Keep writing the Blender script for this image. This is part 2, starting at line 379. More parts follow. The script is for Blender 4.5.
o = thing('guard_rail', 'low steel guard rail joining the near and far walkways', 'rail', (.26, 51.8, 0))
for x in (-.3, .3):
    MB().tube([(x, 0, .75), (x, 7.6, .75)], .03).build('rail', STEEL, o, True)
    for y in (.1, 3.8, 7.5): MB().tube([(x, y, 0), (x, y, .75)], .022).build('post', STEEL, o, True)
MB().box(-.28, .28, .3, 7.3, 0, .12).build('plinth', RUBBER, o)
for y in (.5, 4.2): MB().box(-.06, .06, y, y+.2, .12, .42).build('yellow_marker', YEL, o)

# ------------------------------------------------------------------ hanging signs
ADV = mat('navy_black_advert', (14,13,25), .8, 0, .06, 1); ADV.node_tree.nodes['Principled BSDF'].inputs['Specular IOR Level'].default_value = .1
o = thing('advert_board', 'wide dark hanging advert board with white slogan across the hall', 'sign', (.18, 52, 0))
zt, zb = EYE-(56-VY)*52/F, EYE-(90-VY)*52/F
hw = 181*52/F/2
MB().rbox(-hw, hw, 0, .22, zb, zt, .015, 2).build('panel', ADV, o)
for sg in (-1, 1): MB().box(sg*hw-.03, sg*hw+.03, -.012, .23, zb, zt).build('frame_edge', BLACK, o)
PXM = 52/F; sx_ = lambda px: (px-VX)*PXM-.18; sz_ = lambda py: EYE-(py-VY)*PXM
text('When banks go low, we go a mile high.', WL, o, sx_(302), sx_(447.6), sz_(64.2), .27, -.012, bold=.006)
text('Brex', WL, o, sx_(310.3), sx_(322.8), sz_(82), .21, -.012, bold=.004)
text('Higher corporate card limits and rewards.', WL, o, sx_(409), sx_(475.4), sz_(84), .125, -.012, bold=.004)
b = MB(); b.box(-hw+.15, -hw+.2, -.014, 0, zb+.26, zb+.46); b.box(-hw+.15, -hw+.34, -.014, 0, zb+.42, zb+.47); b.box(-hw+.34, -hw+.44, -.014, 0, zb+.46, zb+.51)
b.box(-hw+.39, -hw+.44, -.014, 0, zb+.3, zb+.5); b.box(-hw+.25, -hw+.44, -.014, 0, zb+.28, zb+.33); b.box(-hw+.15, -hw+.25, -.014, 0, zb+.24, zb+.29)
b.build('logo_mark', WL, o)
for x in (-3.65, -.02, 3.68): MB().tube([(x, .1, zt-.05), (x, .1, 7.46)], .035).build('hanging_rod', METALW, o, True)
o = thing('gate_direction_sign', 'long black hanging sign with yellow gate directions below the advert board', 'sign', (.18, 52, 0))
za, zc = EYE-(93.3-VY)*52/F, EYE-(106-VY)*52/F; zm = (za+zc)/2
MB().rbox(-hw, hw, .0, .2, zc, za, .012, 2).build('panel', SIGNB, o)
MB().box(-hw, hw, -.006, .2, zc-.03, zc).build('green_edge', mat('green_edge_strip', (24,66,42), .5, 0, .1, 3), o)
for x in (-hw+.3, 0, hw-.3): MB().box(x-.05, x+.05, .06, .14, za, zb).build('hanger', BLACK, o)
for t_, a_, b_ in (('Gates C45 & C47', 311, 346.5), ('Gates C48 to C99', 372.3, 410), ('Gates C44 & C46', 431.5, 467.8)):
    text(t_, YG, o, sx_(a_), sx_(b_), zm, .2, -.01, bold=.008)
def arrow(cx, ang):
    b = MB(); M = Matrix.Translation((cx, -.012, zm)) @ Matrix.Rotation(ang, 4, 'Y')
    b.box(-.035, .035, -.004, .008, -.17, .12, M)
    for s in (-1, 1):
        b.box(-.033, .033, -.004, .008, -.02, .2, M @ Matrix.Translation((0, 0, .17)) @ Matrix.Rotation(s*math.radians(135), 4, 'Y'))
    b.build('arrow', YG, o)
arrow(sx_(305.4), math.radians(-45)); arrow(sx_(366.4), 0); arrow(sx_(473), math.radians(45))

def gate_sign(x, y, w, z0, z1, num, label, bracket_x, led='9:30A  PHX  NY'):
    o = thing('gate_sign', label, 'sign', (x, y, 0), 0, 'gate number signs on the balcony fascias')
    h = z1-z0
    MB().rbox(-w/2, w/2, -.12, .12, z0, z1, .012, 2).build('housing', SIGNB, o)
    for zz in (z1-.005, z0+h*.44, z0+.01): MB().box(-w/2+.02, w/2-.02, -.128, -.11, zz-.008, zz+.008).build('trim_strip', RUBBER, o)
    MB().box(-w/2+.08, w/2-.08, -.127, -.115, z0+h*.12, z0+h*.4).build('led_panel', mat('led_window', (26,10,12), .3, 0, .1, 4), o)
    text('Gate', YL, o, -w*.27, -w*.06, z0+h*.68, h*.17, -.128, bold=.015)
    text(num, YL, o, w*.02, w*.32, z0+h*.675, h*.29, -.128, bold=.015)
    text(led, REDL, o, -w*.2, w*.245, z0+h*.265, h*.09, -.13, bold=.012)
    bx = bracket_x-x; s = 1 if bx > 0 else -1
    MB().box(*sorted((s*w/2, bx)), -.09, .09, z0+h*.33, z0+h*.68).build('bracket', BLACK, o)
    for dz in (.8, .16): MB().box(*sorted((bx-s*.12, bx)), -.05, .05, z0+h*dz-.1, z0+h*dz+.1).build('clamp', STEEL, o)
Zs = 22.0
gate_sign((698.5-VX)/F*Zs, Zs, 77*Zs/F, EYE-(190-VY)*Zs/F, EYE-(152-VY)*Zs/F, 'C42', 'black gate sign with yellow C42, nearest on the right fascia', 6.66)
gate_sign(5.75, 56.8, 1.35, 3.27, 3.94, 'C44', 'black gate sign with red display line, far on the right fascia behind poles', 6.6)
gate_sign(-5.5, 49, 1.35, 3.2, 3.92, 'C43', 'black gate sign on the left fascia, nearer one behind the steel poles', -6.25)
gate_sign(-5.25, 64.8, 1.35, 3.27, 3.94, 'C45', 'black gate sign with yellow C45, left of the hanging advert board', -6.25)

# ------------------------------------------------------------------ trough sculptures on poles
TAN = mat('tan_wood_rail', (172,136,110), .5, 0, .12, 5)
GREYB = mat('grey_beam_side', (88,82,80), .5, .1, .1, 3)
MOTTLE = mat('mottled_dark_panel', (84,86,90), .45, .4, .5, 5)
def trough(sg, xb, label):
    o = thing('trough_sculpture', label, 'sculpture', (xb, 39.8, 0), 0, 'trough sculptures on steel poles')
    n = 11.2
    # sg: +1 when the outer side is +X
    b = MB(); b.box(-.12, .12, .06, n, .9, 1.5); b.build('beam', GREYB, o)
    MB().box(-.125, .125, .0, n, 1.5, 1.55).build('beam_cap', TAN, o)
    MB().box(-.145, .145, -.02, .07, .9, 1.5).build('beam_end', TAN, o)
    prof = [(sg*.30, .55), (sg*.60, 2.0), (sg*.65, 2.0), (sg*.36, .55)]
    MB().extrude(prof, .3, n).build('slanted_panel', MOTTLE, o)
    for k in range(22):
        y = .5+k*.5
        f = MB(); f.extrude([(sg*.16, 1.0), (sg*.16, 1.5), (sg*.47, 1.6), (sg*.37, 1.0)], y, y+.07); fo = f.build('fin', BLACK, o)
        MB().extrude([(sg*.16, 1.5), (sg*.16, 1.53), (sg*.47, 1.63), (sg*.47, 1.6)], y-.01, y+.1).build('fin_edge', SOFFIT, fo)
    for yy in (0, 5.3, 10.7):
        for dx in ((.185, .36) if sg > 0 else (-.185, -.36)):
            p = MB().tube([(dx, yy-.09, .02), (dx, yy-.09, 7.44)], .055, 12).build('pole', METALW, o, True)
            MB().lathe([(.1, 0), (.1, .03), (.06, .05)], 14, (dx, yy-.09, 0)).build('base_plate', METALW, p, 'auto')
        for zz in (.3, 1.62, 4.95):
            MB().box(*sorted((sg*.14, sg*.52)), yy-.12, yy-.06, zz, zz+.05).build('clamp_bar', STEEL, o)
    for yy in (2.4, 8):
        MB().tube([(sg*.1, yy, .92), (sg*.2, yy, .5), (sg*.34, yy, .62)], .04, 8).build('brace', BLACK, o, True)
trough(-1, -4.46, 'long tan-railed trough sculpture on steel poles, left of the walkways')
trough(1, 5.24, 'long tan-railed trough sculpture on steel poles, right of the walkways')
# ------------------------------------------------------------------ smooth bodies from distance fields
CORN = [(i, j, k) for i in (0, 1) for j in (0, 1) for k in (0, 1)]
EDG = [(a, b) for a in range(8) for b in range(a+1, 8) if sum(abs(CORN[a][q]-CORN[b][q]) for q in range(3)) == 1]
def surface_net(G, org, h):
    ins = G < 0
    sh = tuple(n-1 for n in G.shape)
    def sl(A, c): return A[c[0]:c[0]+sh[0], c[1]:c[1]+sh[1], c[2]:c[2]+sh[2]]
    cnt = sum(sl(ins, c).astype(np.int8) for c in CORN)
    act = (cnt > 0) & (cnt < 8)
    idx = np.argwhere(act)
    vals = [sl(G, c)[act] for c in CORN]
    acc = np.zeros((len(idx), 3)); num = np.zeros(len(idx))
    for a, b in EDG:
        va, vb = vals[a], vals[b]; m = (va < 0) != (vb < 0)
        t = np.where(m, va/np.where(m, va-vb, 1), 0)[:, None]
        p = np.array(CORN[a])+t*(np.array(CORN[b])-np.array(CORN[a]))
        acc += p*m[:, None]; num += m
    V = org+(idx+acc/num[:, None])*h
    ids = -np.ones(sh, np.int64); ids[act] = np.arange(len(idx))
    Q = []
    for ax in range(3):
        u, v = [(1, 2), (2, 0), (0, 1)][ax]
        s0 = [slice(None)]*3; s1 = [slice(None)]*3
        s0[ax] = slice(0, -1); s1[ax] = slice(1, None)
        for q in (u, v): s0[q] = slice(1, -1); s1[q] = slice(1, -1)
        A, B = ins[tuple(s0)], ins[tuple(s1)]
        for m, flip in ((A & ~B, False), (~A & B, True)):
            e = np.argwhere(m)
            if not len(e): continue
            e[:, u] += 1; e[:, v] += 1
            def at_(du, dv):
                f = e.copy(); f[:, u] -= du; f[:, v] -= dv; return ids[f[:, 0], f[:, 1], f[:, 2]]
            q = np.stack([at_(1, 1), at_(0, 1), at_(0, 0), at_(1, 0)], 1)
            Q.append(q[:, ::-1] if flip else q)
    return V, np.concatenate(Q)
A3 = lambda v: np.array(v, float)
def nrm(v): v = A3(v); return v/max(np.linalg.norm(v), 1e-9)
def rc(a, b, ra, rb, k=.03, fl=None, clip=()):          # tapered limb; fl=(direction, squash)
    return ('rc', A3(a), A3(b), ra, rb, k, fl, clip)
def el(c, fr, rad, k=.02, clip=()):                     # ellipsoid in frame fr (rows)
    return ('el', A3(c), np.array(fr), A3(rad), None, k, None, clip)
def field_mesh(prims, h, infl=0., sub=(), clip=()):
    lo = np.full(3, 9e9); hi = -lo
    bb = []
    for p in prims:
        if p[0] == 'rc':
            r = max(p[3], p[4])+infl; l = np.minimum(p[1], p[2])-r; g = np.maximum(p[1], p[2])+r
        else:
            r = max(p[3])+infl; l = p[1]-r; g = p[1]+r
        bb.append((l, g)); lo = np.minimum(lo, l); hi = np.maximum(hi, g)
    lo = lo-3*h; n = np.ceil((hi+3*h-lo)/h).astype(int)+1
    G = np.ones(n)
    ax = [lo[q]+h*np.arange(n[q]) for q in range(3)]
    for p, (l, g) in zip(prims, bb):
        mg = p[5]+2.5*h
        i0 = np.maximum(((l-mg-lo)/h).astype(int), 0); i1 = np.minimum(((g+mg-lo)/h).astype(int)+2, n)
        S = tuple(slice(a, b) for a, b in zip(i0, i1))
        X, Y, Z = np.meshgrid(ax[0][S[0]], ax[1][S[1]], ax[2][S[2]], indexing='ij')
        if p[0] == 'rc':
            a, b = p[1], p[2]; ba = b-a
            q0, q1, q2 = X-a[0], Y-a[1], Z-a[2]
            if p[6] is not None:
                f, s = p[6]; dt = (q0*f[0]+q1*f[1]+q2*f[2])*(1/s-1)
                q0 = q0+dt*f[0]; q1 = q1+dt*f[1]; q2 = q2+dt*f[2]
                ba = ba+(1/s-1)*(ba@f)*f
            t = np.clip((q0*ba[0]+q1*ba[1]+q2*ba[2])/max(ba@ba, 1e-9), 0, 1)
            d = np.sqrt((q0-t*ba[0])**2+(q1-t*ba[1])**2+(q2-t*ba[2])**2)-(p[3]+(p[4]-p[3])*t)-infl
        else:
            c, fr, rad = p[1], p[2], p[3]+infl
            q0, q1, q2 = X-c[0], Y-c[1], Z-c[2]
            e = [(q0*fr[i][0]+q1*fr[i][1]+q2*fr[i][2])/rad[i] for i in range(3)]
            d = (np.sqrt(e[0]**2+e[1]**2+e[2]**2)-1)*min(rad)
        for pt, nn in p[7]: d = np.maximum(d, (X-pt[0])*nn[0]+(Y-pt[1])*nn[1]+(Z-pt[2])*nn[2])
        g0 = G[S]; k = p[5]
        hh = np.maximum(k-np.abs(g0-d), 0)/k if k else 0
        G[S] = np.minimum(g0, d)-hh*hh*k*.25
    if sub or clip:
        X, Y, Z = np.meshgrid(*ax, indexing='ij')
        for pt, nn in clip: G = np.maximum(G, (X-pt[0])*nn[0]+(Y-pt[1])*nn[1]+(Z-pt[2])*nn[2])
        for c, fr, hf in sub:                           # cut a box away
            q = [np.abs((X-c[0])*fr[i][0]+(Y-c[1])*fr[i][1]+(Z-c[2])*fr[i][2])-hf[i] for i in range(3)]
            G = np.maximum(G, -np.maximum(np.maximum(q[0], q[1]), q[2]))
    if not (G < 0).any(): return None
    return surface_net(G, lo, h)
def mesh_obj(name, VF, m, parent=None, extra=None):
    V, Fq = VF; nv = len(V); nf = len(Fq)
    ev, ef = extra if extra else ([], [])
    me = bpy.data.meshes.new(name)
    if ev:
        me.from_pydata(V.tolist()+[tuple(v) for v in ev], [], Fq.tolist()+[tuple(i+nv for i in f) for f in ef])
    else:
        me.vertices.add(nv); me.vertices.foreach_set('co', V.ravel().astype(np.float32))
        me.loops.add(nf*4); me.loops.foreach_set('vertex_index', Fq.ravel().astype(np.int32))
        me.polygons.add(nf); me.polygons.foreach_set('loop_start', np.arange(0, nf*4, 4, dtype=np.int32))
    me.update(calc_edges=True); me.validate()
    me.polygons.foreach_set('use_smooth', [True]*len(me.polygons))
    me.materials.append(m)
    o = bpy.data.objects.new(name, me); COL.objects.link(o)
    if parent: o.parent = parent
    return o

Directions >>
Write out, exactly and with nothing else, the lines of the listing above from its first line through the line with "y+.2, .12, .42).build('yellow_marker', YEL, o)".

Task response >>
Keep writing the Blender script for this image. This is part 2, starting at line 379. More parts follow. The script is for Blender 4.5.
o = thing('guard_rail', 'low steel guard rail joining the near and far walkways', 'rail', (.26, 51.8, 0))
for x in (-.3, .3):
    MB().tube([(x, 0, .75), (x, 7.6, .75)], .03).build('rail', STEEL, o, True)
    for y in (.1, 3.8, 7.5): MB().tube([(x, y, 0), (x, y, .75)], .022).build('post', STEEL, o, True)
MB().box(-.28, .28, .3, 7.3, 0, .12).build('plinth', RUBBER, o)
for y in (.5, 4.2): MB().box(-.06, .06, y, y+.2, .12, .42).build('yellow_marker', YEL, o)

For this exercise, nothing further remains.